Tak sulit memang. Anda hanya perlu membayar ongkos ferry Rp20.000,- per orang dari Wijayapura (Cilacap) ke Sodong (Nusakambangan). Ferry ini adalah kapal milik Depkum dan HAM. Kalau Anda membawa mobil, cukup dengan ongkos Rp 60.000,- per mobil. Tentu saja setelah pemeriksaan dulu di pos dermaga Sodong. Ongkos-ongkos tadi tentu saja tidak ditarik dari para petugas Lapas dan keluarganya yang setiap hari memang selalu hilir-mudik Cilacap-Nusakambangan.

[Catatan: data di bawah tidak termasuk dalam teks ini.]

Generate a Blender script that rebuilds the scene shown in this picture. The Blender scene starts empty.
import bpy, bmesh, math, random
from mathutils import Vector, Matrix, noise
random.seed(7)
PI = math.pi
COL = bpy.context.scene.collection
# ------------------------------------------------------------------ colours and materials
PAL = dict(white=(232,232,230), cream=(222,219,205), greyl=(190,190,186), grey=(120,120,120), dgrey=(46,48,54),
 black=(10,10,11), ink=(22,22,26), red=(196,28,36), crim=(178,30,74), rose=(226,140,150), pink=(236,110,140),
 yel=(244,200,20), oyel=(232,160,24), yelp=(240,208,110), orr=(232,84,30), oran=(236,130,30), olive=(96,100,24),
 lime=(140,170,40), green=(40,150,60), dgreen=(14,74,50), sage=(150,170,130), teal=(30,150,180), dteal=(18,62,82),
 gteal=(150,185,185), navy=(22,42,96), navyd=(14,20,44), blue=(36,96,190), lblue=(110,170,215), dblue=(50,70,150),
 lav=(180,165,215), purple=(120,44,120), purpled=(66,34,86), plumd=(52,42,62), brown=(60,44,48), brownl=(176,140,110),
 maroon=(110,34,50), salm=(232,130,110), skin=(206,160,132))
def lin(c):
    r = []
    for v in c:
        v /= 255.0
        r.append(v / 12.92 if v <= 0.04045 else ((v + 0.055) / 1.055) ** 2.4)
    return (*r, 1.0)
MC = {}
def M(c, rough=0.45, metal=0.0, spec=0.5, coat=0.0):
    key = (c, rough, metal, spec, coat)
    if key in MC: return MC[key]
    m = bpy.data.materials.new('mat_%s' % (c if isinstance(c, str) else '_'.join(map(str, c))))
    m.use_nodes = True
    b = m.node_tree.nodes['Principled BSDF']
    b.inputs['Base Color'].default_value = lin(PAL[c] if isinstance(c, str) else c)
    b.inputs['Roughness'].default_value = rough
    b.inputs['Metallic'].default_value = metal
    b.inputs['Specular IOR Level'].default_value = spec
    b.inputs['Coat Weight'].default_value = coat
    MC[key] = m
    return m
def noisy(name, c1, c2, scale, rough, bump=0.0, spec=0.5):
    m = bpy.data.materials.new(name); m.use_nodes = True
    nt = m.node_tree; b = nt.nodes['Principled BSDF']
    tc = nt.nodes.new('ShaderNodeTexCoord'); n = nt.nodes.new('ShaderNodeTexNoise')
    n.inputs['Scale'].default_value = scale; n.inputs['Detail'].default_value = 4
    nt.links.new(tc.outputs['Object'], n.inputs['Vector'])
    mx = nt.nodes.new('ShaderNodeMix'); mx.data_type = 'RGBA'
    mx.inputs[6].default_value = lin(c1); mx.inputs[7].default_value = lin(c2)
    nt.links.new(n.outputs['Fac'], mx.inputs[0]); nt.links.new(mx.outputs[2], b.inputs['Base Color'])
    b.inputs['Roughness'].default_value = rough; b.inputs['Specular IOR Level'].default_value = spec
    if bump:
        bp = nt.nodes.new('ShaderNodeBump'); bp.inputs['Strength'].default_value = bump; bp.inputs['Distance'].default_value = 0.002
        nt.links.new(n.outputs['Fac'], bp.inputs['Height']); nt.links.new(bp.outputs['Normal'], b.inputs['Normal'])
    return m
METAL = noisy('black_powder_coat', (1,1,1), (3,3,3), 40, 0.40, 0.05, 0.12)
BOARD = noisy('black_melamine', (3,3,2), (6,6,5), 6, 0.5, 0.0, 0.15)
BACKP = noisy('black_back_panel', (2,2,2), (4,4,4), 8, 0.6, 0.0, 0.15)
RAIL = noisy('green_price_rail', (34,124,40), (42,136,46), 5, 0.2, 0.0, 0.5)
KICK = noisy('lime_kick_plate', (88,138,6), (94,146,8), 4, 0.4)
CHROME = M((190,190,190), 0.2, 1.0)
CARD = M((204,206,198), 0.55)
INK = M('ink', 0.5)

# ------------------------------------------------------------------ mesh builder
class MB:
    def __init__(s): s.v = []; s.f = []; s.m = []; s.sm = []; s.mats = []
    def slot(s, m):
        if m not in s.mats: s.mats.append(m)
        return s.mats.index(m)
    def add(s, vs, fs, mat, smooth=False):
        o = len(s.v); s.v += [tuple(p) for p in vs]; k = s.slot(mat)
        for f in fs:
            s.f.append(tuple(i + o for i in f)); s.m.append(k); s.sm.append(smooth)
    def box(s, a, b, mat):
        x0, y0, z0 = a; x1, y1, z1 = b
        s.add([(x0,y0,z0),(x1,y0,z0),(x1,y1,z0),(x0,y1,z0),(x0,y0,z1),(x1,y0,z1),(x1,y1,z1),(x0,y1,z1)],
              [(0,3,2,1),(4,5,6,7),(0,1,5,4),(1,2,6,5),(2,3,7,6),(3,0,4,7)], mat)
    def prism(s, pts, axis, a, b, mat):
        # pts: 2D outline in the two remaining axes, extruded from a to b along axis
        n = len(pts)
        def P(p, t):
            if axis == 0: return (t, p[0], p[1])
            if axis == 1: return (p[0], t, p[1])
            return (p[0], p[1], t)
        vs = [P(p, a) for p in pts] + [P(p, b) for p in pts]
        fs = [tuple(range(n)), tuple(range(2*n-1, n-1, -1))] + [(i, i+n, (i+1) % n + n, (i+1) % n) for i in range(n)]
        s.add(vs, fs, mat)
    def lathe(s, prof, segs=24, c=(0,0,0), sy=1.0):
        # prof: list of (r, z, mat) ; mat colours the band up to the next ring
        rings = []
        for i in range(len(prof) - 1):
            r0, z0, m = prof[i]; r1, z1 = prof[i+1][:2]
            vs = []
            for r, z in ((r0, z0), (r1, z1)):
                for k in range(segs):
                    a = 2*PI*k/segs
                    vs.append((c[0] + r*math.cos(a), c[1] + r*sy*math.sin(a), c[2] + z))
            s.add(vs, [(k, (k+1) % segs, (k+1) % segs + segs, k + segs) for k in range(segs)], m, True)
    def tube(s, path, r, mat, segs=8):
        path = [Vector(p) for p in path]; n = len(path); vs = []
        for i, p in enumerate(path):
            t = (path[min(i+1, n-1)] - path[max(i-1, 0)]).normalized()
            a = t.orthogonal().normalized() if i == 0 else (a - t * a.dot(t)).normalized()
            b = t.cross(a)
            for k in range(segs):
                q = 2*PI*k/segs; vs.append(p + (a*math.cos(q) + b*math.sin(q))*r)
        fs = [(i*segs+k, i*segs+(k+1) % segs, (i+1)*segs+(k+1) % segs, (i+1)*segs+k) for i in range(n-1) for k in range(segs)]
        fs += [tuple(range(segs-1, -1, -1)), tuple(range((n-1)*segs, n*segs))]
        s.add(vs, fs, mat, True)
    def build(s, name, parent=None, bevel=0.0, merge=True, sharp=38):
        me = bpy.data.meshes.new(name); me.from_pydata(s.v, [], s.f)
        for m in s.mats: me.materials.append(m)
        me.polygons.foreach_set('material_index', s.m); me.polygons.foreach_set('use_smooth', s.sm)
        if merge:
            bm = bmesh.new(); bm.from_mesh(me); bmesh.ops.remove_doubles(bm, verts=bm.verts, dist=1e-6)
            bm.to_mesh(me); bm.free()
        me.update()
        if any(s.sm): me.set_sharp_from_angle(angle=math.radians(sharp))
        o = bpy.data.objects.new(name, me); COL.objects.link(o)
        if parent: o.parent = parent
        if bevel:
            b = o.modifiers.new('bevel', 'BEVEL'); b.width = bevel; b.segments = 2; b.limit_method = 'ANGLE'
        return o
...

Lepas dari Sodong, Anda akan dibawa kepada perburuan alam dan eksotisme bangunan-bangunan Lapas tua yang ada di sepanjang jalan sepi dengan aroma pepohanan yang rimbun. Menuju Lapas Batu, Anda juga bisa mampir melihat keunikan alam, yang memang banyak terdapat di pulau ini.
Mau pantai dengan pasir yang indah, Anda bisa melangsir ke Pantai Pasir Putih, Pantai Permisan atau Pantai Gareman. Mau menelusuri gua, silakan datang ke Gua Ratu, Gua Merah, Gua Ular, Gua Rangkung, Gua Macan, Gua Salak, Gua Masigit Sela dan Gua Maria. Atau mau mandi di Pemandian Brambang, dan menikmati sejuknya hutan alami di Cagar Alam.
Di sana-sini, Anda akan menemukan beberapa bangunan Lapas tua yang sudah rontok pasti memancing rasa ingin tahu mengenai sejarahnya.
Sebagaimana dijelaskan Kalapas Batu ,yang juga Koordinator Lapas-lapas yang ada di Nusakambangan, Drs Prianto Sudijanto belum lama ini, sejak zaman Belanda, ada sembilan Lapas di pulau ini, yaitu Lapas Karang Tengah (Dibangun 1927), Lapas Gliger (1925), Lapas Limus Buntu (1935), Lapas Nirbaya (1912), Lapas Batu (1935), Lapas Besi (1927), Lapas Kembang Kuning (1950), Lapas Permisan (1928) dan Lapas Karang Anyar (1912).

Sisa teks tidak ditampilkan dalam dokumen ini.